13/04/2020

Facing The Climate Change Crisis, Three Books Offer Some Ambitious Proposals

New York Times - Kendra Pierre-Louis

John Gall
THE FUTURE WE CHOOSE
Surviving the Crisis
By Christina Figueres and Tom Rivett-Carnac

The first question to ask when reading “The Future We Choose” is, Who exactly is the “we” of the title? Figueres, who helped facilitate the passage of the Paris Agreement on climate change, and Rivett-Carnac, a lobbyist for the United Nations, position their book as presenting options for what “governments, corporations and each of us can do” about climate change. But those are three distinct groups with different motivations and pressures. That the book lumps them all together regardless of their contribution to the problem — your average person in Guatemala has contributed far less to climate change than a person in New York City, and each has contributed less than an oil company — illustrates the book’s unevenness.

Further, in pursuit of their optimistic messaging, the authors are loose with certain facts. For example, their emphasis on tree planting and reforestation (laudable goals, to be sure) relies partly on a flawed study in the journal Science that overestimated how many trees can actually be planted, because of ecosystem constraints — we don’t grow trees in the desert — and how much carbon they can pull out of the atmosphere. Similarly, they write that biofuels will replace fossil fuels in airplanes, but what those fuels will be made of, and how we might balance the required agriculture with the prescription for more forestland, is not made clear.

Perhaps most unsatisfying, the book is presented as an action guide but offers few actions the average reader can actually take. Many of the pages focus on how one can cultivate the right mind-set, an especially puzzling section because it comes after the authors have chastised us for being too individualistic. (Yet of the 10 actions they highlight, only one mentions cultivating community.) It’s not that the action statements are bad — nobody would argue with engaging with politics, or nurturing a shared positive vision for the future — but the book falls short on telling us how.
210 pp. Knopf. $US23.



THE STORY OF MORE
How We Got to Climate Change and Where to Go From Here
By Hope Jahren

Reading “The Story of More,” you might become aware of a curious omission: Until about three-quarters of the way into the book, there is no direct mention of climate change. Instead, after introducing the problem of global warming in the first chapter, Jahren takes a step back.

She leads us on a journey across time and space, outlining thoughts and beliefs from Mesopotamia to her tiny Minnesota hometown.
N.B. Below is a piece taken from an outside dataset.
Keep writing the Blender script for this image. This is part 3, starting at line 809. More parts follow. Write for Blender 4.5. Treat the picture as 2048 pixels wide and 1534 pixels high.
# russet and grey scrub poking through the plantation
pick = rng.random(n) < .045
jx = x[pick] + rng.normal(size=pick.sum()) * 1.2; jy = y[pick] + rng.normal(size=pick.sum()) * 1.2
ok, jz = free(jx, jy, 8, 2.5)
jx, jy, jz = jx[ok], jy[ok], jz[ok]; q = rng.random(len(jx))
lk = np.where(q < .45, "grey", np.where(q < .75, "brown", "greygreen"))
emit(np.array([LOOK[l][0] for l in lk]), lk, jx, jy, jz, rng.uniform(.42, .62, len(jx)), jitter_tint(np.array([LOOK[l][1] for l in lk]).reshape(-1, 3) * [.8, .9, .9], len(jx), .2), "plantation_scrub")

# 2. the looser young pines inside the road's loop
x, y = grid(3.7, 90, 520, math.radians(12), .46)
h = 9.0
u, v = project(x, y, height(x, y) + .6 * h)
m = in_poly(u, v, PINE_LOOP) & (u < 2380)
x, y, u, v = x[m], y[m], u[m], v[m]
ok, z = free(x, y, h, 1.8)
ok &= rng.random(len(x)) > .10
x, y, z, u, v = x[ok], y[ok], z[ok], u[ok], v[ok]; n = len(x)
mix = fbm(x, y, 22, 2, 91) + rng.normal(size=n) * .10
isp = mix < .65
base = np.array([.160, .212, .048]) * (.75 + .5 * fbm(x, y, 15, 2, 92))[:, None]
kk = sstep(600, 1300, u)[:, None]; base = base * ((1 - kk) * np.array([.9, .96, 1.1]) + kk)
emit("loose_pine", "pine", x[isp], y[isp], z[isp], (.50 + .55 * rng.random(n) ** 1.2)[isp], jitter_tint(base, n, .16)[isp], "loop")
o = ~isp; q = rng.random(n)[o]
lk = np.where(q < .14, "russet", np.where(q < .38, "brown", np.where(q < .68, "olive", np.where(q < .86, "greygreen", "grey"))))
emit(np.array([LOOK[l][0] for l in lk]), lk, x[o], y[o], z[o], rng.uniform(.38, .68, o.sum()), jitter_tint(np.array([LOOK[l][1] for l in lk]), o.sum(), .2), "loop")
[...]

Along the way she discusses the impact of everything from population growth to Norwegian fishing to nuclear power. She takes this approach in order to present climate change as a result of broader dysfunctions having to do with consumption habits that, she says, don’t even make us happy. The only way to solve one problem, she suggests, is to solve both.
It’s an argument that contrasts with the recent spate of climate books, which opt to pummel readers with facts and guilt.Jahren, who first came to prominence with the best-selling memoir “Lab Girl,” instead writes delicately, like the whispery scrape of a skate tracing a figure on the ice.
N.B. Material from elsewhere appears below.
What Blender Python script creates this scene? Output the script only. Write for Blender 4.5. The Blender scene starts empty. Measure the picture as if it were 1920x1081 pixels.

“We wake in the morning and leave our homes and we work, work, work, to keep the great global chain of procurement in place,” she writes in a section focused on food waste. “Then we throw 40 percent of everything we just accomplished into the garbage. We can never get those hours back. Our children grow up, our bodies wane, and death comes to claim some of those we love. All the while, we spend our days making things for the purpose of discarding them.”
208 pp. Vintage. Paper, $US15.



THE 100% SOLUTION
A Plan for Solving Climate Change
By Solomon Goldstein-Rose

At 22 Goldstein-Rose became one of the youngest people to serve in the Massachusetts House of Representatives. Now 26 and a climate activist, he argues that only in combination can the many climate strategies — including renewable energy, energy efficiency and sequestration — reduce atmospheric greenhouse gas levels enough by 2050 to stave off the worst effects of climate change.

His message is a necessary one. Climate action is often distilled into individualistic actions that on their own aren’t sufficient. But Goldstein-Rose doesn’t provide the comprehensive plan for solving climate change that he sets out to.

While he offers five pillars of emissions reduction, he doesn’t quantify how much we can reasonably expect to bring down the level of carbon. This is probably because his solutions depend in part on highly efficient technologies that he admits don’t exist yet. To create them, he calls for a national effort on climate change akin to the one that sent humans to the moon.

Similarly, some details raise doubts as to how much Goldstein-Rose knows about existing efforts. In a section discussing the need to reduce agriculture emissions he proposes using Peace Corps volunteers to bring sustainable agricultural practices to low-income countries, as though this were a novel idea. But in some countries, they are already doing just that. Meanwhile his discussions on energy ignore the tremendous subsidies that fossil fuels receive compared with other energy sources. When discussing the risks of nuclear energy, he focuses on power plant designs that have not yet been properly piloted, and focuses on the risk with no mention of the horrors experienced by some communities, such as the Navajo Nation, that come from extracting a plant’s fuel. As a broad idea the book works, but as a road map to climate action, it skips too many details.
294 pp. Melville House. Paper, $US19.99.